- [Requirements]: Search the data below for the string "from". Extract every line that contains it.

- [Supplied data]:
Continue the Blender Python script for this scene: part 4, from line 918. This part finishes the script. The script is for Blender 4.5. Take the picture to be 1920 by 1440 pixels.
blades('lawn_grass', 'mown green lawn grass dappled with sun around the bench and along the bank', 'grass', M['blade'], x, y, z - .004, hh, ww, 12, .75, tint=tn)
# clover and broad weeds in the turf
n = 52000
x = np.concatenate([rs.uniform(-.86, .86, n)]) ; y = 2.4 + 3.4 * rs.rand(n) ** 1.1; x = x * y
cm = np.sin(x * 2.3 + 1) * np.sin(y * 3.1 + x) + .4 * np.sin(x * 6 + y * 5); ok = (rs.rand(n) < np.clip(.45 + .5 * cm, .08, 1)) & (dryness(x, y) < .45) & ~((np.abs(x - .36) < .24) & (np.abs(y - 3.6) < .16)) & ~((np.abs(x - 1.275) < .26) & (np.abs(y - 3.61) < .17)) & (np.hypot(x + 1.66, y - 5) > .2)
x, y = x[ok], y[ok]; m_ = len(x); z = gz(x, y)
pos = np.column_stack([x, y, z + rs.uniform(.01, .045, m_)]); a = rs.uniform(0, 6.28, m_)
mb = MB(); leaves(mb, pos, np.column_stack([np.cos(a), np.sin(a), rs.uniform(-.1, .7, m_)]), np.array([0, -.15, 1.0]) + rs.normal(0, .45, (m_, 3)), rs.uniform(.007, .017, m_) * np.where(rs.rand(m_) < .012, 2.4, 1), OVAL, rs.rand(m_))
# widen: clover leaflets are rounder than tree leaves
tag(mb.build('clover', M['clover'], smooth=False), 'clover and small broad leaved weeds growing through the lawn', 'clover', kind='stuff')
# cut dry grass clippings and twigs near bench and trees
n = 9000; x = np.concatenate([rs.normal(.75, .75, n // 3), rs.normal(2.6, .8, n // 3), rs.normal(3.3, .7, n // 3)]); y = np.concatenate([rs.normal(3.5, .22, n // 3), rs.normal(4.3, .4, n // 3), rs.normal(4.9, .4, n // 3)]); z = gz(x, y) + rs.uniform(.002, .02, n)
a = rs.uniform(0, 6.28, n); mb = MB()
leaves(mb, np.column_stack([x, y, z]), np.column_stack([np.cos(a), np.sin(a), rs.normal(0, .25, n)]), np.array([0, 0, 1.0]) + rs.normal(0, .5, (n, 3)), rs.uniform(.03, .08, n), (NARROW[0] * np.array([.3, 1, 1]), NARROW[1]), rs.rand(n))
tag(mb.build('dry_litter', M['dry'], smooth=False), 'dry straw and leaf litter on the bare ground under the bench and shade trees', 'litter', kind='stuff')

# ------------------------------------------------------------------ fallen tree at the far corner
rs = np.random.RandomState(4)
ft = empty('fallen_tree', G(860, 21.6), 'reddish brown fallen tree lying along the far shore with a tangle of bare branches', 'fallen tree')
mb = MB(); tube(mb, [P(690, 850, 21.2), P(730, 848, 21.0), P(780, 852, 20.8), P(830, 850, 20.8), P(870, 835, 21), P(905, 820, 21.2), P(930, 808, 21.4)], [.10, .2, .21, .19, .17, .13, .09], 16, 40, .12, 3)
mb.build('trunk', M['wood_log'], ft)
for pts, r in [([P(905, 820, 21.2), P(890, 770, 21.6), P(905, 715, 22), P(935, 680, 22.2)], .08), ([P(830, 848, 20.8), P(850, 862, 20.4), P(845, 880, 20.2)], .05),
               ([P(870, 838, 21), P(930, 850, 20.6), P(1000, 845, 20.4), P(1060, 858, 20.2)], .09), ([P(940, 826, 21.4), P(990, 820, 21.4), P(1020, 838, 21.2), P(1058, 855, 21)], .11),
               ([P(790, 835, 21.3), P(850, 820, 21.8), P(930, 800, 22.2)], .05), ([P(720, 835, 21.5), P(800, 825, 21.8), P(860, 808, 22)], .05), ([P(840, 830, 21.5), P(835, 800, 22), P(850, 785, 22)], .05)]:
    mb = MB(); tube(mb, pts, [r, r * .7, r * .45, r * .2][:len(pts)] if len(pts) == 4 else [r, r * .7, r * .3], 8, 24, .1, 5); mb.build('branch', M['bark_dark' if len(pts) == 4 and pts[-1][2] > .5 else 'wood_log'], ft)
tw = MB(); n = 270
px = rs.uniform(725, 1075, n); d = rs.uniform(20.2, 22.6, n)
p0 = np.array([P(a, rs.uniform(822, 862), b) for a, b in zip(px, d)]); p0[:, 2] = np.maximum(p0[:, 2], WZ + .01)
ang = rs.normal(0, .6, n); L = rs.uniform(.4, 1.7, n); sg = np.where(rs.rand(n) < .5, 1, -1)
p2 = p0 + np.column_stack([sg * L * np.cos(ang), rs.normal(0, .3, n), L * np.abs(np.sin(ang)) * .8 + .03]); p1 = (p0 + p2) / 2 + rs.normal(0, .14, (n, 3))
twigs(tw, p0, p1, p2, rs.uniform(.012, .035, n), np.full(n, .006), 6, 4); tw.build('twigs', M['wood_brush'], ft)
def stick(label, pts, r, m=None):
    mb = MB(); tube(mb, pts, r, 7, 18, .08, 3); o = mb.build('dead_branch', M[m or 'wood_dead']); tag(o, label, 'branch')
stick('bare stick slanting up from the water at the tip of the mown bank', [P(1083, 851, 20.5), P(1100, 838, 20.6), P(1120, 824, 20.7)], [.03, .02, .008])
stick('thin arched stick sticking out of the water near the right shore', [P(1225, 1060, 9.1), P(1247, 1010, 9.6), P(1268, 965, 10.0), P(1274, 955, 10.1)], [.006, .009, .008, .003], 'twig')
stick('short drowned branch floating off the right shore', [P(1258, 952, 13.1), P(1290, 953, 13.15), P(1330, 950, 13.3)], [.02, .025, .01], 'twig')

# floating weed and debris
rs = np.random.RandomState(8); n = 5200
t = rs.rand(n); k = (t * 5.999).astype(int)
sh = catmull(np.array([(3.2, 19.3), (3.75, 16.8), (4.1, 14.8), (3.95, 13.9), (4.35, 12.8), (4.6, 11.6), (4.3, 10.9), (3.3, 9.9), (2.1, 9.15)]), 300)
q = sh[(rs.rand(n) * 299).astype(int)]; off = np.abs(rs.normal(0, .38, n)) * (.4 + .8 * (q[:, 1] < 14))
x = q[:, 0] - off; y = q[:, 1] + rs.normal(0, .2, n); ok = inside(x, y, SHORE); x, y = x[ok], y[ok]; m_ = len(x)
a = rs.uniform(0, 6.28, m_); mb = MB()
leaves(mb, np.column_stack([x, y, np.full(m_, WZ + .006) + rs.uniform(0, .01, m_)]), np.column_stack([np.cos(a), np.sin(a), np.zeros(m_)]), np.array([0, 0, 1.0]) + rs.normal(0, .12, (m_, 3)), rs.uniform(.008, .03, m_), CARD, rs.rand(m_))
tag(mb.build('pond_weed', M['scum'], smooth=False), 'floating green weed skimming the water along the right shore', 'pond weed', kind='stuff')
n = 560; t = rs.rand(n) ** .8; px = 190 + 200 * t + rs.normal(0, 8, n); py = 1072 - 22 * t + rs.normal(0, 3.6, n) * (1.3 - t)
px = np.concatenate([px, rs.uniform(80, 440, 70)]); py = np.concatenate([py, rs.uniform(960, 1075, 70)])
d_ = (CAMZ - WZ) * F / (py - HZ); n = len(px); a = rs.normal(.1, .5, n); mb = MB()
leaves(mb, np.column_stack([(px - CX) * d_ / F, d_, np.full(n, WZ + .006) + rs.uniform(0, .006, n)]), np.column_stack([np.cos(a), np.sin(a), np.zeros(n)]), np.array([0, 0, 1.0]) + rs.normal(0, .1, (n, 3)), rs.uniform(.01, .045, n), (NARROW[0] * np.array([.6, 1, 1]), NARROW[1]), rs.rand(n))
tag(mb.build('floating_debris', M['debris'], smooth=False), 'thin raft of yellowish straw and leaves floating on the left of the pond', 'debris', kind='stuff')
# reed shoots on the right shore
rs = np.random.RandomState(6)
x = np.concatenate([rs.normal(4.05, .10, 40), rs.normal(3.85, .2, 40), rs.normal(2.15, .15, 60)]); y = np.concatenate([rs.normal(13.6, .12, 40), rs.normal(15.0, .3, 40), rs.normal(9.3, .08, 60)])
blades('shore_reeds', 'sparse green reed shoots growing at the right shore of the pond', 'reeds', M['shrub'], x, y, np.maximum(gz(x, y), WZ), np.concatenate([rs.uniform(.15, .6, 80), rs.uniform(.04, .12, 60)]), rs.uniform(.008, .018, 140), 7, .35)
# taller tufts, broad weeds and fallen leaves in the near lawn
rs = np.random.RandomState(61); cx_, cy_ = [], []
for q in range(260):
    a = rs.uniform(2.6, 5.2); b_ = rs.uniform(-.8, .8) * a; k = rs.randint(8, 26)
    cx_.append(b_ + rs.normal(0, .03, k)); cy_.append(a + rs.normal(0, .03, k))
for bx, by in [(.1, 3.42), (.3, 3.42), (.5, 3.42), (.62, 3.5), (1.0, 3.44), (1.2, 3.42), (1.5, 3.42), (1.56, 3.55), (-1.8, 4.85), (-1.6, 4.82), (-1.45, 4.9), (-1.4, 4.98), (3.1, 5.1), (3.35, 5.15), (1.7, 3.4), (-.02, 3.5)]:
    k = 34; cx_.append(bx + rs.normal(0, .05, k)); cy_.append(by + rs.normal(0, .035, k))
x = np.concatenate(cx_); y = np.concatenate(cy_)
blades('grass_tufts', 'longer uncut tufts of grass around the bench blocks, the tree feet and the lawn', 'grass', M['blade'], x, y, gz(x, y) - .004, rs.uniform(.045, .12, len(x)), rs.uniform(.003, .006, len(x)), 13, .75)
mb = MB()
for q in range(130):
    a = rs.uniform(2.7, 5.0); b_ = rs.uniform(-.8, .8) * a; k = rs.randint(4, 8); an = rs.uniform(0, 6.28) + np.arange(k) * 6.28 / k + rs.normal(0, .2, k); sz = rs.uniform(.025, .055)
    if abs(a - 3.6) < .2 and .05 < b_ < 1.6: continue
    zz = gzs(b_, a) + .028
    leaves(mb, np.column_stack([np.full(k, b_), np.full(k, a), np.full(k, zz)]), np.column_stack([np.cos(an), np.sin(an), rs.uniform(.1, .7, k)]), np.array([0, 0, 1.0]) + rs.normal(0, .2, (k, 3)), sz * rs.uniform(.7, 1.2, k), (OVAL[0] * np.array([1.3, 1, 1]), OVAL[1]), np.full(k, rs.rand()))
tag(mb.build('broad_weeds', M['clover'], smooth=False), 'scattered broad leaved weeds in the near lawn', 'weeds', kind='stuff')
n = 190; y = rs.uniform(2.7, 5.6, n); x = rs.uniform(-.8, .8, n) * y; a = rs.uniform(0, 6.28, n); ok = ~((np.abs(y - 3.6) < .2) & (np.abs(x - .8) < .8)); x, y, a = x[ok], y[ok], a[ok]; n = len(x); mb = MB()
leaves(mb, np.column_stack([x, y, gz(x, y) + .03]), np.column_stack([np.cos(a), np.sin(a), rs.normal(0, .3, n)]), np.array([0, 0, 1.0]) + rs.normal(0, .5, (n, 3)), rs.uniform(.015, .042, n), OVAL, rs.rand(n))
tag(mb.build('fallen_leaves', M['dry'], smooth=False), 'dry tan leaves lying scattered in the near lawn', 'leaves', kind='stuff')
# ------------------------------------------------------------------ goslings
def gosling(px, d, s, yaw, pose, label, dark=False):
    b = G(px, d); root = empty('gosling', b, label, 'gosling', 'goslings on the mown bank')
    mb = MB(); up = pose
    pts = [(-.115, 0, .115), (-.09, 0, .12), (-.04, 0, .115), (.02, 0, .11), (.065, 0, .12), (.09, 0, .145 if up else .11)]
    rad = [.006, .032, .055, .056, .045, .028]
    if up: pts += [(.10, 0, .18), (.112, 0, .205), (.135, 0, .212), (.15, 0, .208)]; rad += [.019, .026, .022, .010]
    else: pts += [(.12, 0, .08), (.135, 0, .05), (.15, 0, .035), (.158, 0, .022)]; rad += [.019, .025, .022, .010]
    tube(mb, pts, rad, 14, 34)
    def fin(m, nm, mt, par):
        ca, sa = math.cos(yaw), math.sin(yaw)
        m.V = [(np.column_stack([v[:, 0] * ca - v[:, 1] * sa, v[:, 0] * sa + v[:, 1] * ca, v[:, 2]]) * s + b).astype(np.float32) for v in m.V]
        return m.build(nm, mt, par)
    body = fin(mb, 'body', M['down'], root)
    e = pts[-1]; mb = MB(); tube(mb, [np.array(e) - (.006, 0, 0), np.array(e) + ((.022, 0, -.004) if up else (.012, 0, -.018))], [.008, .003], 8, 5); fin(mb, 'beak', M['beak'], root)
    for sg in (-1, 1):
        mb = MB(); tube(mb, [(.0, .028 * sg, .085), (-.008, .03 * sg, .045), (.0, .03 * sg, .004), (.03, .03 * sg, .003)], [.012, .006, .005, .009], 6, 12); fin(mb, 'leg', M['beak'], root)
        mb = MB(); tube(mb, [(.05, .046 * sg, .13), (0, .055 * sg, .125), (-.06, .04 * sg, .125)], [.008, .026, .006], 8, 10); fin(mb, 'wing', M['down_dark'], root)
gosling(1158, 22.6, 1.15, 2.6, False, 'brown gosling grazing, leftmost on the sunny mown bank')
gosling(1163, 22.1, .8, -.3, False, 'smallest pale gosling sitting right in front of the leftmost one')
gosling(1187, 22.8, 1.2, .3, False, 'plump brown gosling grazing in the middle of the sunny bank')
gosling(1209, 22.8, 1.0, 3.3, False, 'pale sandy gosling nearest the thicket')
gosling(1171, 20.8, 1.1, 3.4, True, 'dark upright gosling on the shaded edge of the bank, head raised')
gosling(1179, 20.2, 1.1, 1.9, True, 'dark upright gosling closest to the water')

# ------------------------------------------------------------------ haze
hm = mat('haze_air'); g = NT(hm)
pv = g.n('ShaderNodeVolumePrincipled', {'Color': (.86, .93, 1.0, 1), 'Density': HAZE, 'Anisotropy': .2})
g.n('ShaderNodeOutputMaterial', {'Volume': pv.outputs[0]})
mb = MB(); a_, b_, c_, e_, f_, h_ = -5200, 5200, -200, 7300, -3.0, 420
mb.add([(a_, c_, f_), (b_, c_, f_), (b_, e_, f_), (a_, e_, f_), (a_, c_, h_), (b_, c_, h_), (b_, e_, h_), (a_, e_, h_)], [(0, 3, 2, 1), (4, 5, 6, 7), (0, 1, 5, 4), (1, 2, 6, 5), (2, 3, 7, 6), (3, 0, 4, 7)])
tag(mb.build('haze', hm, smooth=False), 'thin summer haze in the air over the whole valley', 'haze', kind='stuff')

- [Finished task]:
Continue the Blender Python script for this scene: part 4, from line 918. This part finishes the script. The script is for Blender 4.5. Take the picture to be 1920 by 1440 pixels.
stick('bare stick slanting up from the water at the tip of the mown bank', [P(1083, 851, 20.5), P(1100, 838, 20.6), P(1120, 824, 20.7)], [.03, .02, .008])